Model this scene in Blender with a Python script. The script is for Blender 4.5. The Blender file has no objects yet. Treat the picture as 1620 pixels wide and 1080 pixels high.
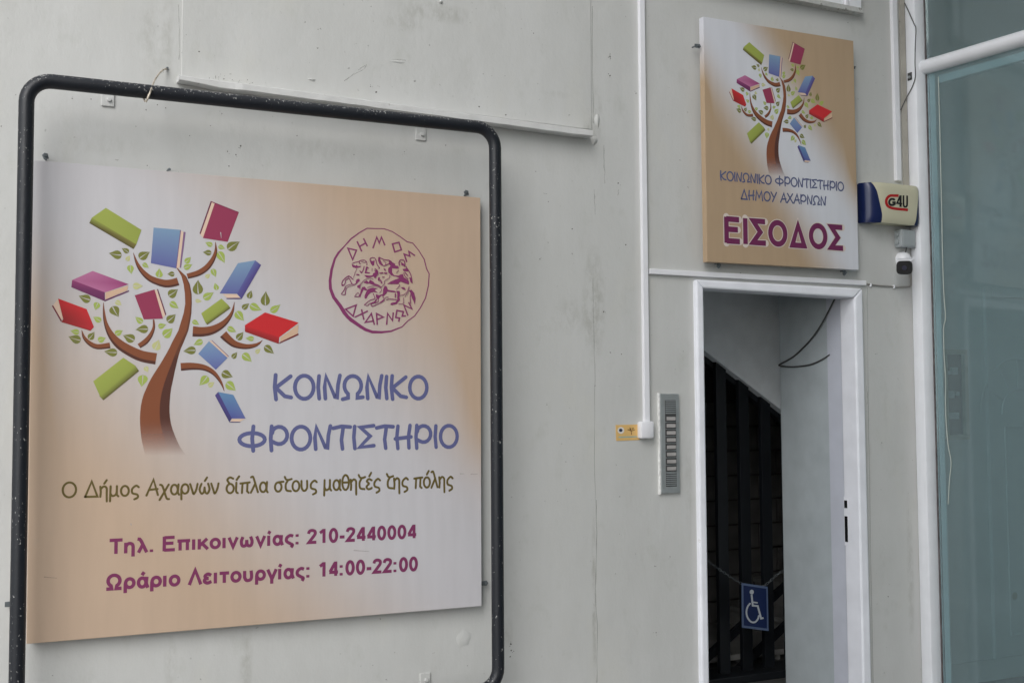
import bpy, bmesh, math, random
from mathutils import Vector, noise
from mathutils.geometry import tessellate_polygon
random.seed(7)
scn = bpy.context.scene
COL = scn.collection

# ---------------------------------------------------------------- camera
F_PX = 1800.0
YAW, PITCH, ROLL = 0.4528255, 0.0592632, -0.0049219
CAM = Vector((0.0, -4.6, 1.6))
cy, sy, cp, sp = math.cos(YAW), math.sin(YAW), math.cos(PITCH), math.sin(PITCH)
FWD = Vector((sy*cp, cy*cp, sp)); RT0 = Vector((cy, -sy, 0)); UP0 = RT0.cross(FWD)
RT = math.cos(ROLL)*RT0 + math.sin(ROLL)*UP0
UP = -math.sin(ROLL)*RT0 + math.cos(ROLL)*UP0
cd = bpy.data.cameras.new('camera'); cam = bpy.data.objects.new('camera', cd); COL.objects.link(cam)
cd.lens = 36.0*F_PX/1620.0; cd.sensor_width = 36.0; cd.clip_end = 500
from mathutils import Matrix
M3 = Matrix((RT, UP, -FWD)).transposed()
cam.matrix_world = Matrix.Translation(CAM) @ M3.to_4x4()
scn.camera = cam

# ---------------------------------------------------------------- light
SUN_DIR = Vector((-0.50, -0.74, 0.62)).normalized()
w = bpy.data.worlds.new('World'); scn.world = w; w.use_nodes = True
nt = w.node_tree
sky = nt.nodes.new('ShaderNodeTexSky'); sky.sky_type = 'NISHITA'; sky.sun_disc = False
sky.sun_elevation = math.asin(SUN_DIR.z); sky.sun_rotation = math.atan2(SUN_DIR.x, SUN_DIR.y)
sky.air_density = 1.0; sky.dust_density = 0.3; sky.ozone_density = 1.0
hs = nt.nodes.new('ShaderNodeHueSaturation'); hs.inputs['Saturation'].default_value = 0.22
bg = nt.nodes['Background']; bg.inputs['Strength'].default_value = 0.15
nt.links.new(sky.outputs[0], hs.inputs['Color']); nt.links.new(hs.outputs[0], bg.inputs['Color'])
sl = bpy.data.lights.new('sun', 'SUN'); sl.energy = 1.3; sl.angle = math.radians(42); sl.color = (1.0, 0.97, 0.93)
so = bpy.data.objects.new('sun', sl); COL.objects.link(so)
so.rotation_euler = SUN_DIR.to_track_quat('Z', 'Y').to_euler()
scn.view_settings.view_transform = 'Standard'; scn.view_settings.look = 'None'
scn.view_settings.gamma = 1; scn.view_settings.use_curve_mapping = False
scn.view_settings.exposure = 0.75
ILL = 0.88          # how bright a white surface comes out here: print colours read off the photo are divided by it

# ---------------------------------------------------------------- helpers
def px(x, y, Y=0.0):
    d = FWD*F_PX + RT*(x-810) - UP*(y-540)
    return CAM + d*((Y-CAM.y)/d.y)
def pxX(x, y, X):
    d = FWD*F_PX + RT*(x-810) - UP*(y-540)
    return CAM + d*((X-CAM.x)/d.x)
def pxpl(x, y, P, N):
    d = FWD*F_PX + RT*(x-810) - UP*(y-540)
    return CAM + d*((P-CAM).dot(N)/d.dot(N))
def lin(c):
    c = c/255.0
    return c/12.92 if c <= 0.04045 else ((c+0.055)/1.055)**2.4
def C(r, g, b, a=1.0, ill=None):
    k = ill or ILL
    return (min(.9, lin(r)/k), min(.9, lin(g)/k), min(.9, lin(b)/k), a)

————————

Work required:
Give back every line exactly as it stands, pictures excluded.

Written solution:
Model this scene in Blender with a Python script. The script is for Blender 4.5. The Blender file has no objects yet. Treat the picture as 1620 pixels wide and 1080 pixels high.
import bpy, bmesh, math, random
from mathutils import Vector, noise
from mathutils.geometry import tessellate_polygon
random.seed(7)
scn = bpy.context.scene
COL = scn.collection

# ---------------------------------------------------------------- camera
F_PX = 1800.0
YAW, PITCH, ROLL = 0.4528255, 0.0592632, -0.0049219
CAM = Vector((0.0, -4.6, 1.6))
cy, sy, cp, sp = math.cos(YAW), math.sin(YAW), math.cos(PITCH), math.sin(PITCH)
FWD = Vector((sy*cp, cy*cp, sp)); RT0 = Vector((cy, -sy, 0)); UP0 = RT0.cross(FWD)
RT = math.cos(ROLL)*RT0 + math.sin(ROLL)*UP0
UP = -math.sin(ROLL)*RT0 + math.cos(ROLL)*UP0
cd = bpy.data.cameras.new('camera'); cam = bpy.data.objects.new('camera', cd); COL.objects.link(cam)
cd.lens = 36.0*F_PX/1620.0; cd.sensor_width = 36.0; cd.clip_end = 500
from mathutils import Matrix
M3 = Matrix((RT, UP, -FWD)).transposed()
cam.matrix_world = Matrix.Translation(CAM) @ M3.to_4x4()
scn.camera = cam

# ---------------------------------------------------------------- light
SUN_DIR = Vector((-0.50, -0.74, 0.62)).normalized()
w = bpy.data.worlds.new('World'); scn.world = w; w.use_nodes = True
nt = w.node_tree
sky = nt.nodes.new('ShaderNodeTexSky'); sky.sky_type = 'NISHITA'; sky.sun_disc = False
sky.sun_elevation = math.asin(SUN_DIR.z); sky.sun_rotation = math.atan2(SUN_DIR.x, SUN_DIR.y)
sky.air_density = 1.0; sky.dust_density = 0.3; sky.ozone_density = 1.0
hs = nt.nodes.new('ShaderNodeHueSaturation'); hs.inputs['Saturation'].default_value = 0.22
bg = nt.nodes['Background']; bg.inputs['Strength'].default_value = 0.15
nt.links.new(sky.outputs[0], hs.inputs['Color']); nt.links.new(hs.outputs[0], bg.inputs['Color'])
sl = bpy.data.lights.new('sun', 'SUN'); sl.energy = 1.3; sl.angle = math.radians(42); sl.color = (1.0, 0.97, 0.93)
so = bpy.data.objects.new('sun', sl); COL.objects.link(so)
so.rotation_euler = SUN_DIR.to_track_quat('Z', 'Y').to_euler()
scn.view_settings.view_transform = 'Standard'; scn.view_settings.look = 'None'
scn.view_settings.gamma = 1; scn.view_settings.use_curve_mapping = False
scn.view_settings.exposure = 0.75
ILL = 0.88          # how bright a white surface comes out here: print colours read off the photo are divided by it

# ---------------------------------------------------------------- helpers
def px(x, y, Y=0.0):
    d = FWD*F_PX + RT*(x-810) - UP*(y-540)
    return CAM + d*((Y-CAM.y)/d.y)
def pxX(x, y, X):
    d = FWD*F_PX + RT*(x-810) - UP*(y-540)
    return CAM + d*((X-CAM.x)/d.x)
def pxpl(x, y, P, N):
    d = FWD*F_PX + RT*(x-810) - UP*(y-540)
    return CAM + d*((P-CAM).dot(N)/d.dot(N))
def lin(c):
    c = c/255.0
    return c/12.92 if c <= 0.04045 else ((c+0.055)/1.055)**2.4
def C(r, g, b, a=1.0, ill=None):
    k = ill or ILL
    return (min(.9, lin(r)/k), min(.9, lin(g)/k), min(.9, lin(b)/k), a)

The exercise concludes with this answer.